Несколько необходимых слов о том, чем руководствовались составители при подготовке сборника, иначе говоря, о переводе стихов и о выборе их для книги.
Всем нам достаточно хорошо известно, что первейшее требование к переводчику – знание языка, с которого он переводит, и культуры народа, которому принадлежит переводимая им литература. Всем нам известно также, что не все переводчики китайской поэзии, – и хорошие поэты в том числе, – умеют ее читать в подлиннике. А мы хотим, чтобы в нашей стране знали китайскую классическую поэзию в поэтическом же переложении. Как же быть в этом, увы, нередком случае?
Нам могут сказать, что для знакомства с поэзией достаточен прозаический подстрочник, выполненный знатоком языка. Но поэзии равноценна только поэзия. Больше того, поэтическим может быть и подстрочник, если он написан поэтом. (Но тогда он не будет подстрочником?) Мы же ищем поэта, способного передать средствами русской поэзии китайский подлинник. И, понимая, что лучше самому поэту уметь читать этот подлинник, мы все-таки, ввиду трудности и длительности освоения китайской классики (вспомним бедных китайских студентов, десятилетиями готовившихся к экзаменам в чиновники!), ищем (и порою находим) такого поэта, который, не зная китайского языка, был бы покорён магией китайской поэзии, и занялся бы изучением китайской культуры, и был бы внимателен к замечаниям автора подстрочника, даже помогая последнему своей поэтической интуицией.

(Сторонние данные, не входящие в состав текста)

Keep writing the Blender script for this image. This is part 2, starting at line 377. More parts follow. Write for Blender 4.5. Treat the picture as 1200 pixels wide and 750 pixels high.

Наш сборник, следовательно, составлен из стихотворений, переведенных непосредственно с китайского текста и переведенных с помощью подстрочника. В задачи статьи не входит оценка достоинств каждого из переводов, но с уверенностью можно сказать, что ни один из переводчиков не сочтет себя обойденным, если мы захотим обратить внимание читателя на В. М. Алексеева и А. А. Ахматову, первого – несравненного знатока и исследователя китайской культуры и вторую – прославленного собственными стихами поэта, чей взыскательный вкус избрал для перевода произведения китайской классической поэзии. Переводы В. М. Алексеева обладают удивительной, неповторимой особенностью обнажения ткани китайского стиха, так что русский читатель ощущает себя непосредственно приближенным к поэзии китайского стихотворения. Сделанные с подстрочника переводы А. А. Ахматовой сочетают обаяние и строгость ее оригинального творчества с точностью и бережностью восприятия и передачи самих элементов существа и внешнего строя старой китайской поэзии.